Hani seçim dönemlerinde oylarını alabilmek için yokluğunu, yoksulluğunu, çaresizliğini istismar ederek evlerine poşetler götürülen, ellerine bir şeyler sıkıştırılıp o zaman "vatandaş - insan" olduğu hatırlananlar... Hz. Muhammed'in Hadis-i Şerif'inde bahsettiği gibi "komşusu açken tok olarak geceleyen bir kişi mümin- Müslüman değildir. "dediği, genelde herkes tarafından bilinir. Özellikle de, Müslümanlığı kimseye bırakmayanlar tarafından mutlaka bilinir.

%99'u Müslüman olduğu söylenen bir toplumda, sabah- akşam Müslümanlıktan dem vuranların gözleri kapalı, yürekleri kilitli mi? Elbette şu bu olmak değil, önemli olan "insan olmak" değil mi? 
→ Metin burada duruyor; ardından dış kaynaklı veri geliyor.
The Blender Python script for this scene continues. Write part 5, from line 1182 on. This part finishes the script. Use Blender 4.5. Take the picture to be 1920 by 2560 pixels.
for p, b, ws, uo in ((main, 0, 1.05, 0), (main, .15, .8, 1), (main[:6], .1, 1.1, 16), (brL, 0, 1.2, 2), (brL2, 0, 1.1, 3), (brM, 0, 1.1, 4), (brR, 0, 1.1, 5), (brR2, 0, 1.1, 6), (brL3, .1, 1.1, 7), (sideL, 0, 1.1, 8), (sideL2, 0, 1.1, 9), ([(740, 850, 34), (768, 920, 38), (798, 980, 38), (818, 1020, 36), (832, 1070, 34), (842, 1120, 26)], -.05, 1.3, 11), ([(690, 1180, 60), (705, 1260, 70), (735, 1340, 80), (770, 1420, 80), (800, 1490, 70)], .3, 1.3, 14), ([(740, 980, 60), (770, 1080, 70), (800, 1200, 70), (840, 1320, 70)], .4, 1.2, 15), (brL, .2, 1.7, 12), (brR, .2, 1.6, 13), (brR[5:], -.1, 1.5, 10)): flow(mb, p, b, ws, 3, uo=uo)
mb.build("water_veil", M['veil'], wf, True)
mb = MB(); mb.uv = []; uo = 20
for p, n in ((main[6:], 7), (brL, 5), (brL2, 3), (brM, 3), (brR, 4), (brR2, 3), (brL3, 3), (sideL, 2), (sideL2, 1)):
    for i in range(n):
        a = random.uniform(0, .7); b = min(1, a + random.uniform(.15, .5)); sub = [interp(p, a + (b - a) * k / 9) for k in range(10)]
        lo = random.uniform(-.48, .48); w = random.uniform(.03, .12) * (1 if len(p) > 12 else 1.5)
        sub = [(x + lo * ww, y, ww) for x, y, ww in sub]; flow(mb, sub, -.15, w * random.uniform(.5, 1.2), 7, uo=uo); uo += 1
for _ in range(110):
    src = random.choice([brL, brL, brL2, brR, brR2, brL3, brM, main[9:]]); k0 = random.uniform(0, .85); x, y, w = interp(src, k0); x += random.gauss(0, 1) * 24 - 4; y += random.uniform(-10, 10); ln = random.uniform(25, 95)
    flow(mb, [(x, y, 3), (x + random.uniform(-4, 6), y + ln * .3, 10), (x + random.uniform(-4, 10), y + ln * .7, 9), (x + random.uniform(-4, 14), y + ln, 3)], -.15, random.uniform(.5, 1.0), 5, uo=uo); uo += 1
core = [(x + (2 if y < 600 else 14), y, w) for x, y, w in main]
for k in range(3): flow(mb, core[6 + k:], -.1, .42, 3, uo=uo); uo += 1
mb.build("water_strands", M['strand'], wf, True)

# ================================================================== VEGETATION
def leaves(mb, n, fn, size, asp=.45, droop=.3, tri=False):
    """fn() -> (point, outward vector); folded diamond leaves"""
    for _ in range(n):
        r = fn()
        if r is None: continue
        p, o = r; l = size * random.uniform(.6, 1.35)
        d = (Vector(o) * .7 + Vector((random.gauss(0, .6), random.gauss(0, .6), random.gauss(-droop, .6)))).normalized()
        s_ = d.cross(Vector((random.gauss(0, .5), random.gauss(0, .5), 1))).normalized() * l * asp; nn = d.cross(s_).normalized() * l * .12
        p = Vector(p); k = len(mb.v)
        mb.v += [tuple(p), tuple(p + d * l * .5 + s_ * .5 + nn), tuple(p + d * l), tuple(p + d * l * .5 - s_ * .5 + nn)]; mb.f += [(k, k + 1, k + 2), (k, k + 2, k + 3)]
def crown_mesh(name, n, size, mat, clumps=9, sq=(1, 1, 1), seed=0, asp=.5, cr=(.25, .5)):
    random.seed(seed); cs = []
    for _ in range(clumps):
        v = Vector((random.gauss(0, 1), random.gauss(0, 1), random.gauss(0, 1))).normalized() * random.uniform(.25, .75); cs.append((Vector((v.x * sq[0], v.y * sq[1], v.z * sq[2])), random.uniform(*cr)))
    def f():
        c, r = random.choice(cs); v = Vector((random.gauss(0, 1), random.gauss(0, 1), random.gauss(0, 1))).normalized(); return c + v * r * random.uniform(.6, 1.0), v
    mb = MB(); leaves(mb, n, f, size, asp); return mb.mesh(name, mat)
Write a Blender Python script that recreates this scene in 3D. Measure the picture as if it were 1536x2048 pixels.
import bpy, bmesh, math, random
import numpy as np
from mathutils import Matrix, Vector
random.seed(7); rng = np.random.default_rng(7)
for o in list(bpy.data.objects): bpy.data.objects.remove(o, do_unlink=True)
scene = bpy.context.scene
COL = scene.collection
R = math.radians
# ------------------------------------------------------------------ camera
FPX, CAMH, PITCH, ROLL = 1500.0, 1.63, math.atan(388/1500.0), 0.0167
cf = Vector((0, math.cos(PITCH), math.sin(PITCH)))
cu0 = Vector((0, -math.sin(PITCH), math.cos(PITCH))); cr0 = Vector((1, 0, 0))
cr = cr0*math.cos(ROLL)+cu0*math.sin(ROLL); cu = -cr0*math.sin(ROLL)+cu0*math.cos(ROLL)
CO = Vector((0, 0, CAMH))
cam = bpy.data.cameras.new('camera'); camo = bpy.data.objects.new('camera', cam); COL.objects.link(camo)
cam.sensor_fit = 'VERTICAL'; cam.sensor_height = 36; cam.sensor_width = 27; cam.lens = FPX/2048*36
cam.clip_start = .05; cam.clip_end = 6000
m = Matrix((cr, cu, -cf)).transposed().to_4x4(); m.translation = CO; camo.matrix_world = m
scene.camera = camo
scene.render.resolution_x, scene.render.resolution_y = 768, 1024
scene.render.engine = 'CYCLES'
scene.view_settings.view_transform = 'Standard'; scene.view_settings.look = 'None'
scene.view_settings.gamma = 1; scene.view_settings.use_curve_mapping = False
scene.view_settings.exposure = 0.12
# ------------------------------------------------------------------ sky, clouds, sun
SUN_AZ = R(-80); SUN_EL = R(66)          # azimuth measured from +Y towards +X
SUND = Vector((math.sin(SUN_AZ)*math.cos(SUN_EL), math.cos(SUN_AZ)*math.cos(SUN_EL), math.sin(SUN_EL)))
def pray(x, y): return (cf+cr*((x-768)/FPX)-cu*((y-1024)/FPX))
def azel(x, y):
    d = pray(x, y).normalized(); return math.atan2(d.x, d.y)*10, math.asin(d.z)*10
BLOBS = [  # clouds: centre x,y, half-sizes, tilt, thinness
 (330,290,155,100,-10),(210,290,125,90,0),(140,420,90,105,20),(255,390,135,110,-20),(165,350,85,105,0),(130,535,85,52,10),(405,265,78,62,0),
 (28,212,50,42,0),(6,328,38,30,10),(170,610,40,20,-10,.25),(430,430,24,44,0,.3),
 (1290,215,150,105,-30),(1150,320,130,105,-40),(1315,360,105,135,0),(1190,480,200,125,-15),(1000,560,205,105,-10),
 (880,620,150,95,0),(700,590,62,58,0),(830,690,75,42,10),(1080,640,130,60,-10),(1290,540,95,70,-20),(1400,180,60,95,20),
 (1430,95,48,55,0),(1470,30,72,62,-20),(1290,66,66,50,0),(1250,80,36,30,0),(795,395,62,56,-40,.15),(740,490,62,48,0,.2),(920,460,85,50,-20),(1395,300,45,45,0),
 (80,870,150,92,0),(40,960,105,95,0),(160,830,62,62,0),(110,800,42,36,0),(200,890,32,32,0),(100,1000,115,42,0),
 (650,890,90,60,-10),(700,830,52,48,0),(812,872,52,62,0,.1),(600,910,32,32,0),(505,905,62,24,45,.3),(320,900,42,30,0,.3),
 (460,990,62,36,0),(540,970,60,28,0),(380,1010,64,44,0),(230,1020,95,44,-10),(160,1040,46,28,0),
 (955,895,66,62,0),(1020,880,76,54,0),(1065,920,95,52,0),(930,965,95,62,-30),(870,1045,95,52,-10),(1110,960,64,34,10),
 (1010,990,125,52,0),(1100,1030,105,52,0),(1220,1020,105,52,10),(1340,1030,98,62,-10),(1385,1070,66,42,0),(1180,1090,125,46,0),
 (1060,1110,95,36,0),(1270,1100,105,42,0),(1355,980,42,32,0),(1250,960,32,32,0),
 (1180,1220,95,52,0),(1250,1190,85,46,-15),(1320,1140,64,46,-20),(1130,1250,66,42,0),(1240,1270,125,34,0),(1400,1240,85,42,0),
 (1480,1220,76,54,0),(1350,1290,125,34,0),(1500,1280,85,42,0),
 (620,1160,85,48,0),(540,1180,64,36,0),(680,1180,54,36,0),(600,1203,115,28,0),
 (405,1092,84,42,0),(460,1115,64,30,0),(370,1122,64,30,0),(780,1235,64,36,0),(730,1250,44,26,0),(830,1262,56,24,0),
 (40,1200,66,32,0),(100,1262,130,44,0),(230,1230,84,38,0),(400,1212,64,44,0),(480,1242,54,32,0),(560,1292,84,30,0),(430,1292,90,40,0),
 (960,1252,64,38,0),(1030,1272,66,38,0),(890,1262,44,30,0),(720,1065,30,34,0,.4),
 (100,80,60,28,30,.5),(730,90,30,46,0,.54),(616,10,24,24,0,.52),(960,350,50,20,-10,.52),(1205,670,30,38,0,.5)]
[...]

20 yıldan bu yana, ihtiyacı olan fakir- fukaraya yemek dağıtan Keşan Aşevi'nin 3 yıldan bu yana yemek dağıtmasına izin verilmiyor. Bu kararı alanlar yoksul düşmanı değilse, neyi hedeflemektedirler.

Edirne Belediyesi ile fırıncılar derneği birlikte organizasyonuyla ihtiyacı olanların alabileceği "Askıda Ekmek" uygulaması yapılmaktadır. Aynı şekilde Uzunköprü'de de uygulanmaktadır. Neden Keşan'da başlatılmıyor?

Yollardaki çukurlara, kaldırımlara duyarlılık gösteren, yazılar yazan, açıklamalar yapan AKP İlçe Yönetimi, bu insanlarımızın yaşadıklarına duyarlılık göstermeye, yazılar yazıp açıklama yapmaya değmez mi? Aşevinin açılarak, yoksullara yiyecek dağıtmasına gerek yok mu?

İlke ve programında "önce insan" diyen CHP'nin, Keşan Belediye Yönetimi, rahmetli Mehmet Gemici döneminden yaklaşık 20 yıldan bu yana, yoksullara yiyecek dağıtan "Aşevine" hangi nedenlerle sahip çıkılmıyor. Bazı belediyelerin hayata geçirdiği "Askıda Ekmek" uygulamasına neden karşı çıkılıyor?

Neden uygulanmıyor? Çalışma azmini, mücadele heyecanını kaybetmemişseniz ne bekliyorsunuz?

Bir yerlerden çıkıp gelecek kahramanları mı? 

Çöp bidonlarını karıştırarak evlat yetiştirenlerin kimliklerine göz atın, göreceksiniz onlar da bizler gibi sizler gibi Türkiye Cumhuriyeti vatandaşıdır.

Büyük devasa projeler yapmaktan önce, vatandaşların aç- açık kalmayacağı, mutlu ve huzurlu olabileceği imkan ve ortam yaratma görevi, önceliği olmalıdır. İçinde insan olmayınca o projeler ne işe yarar?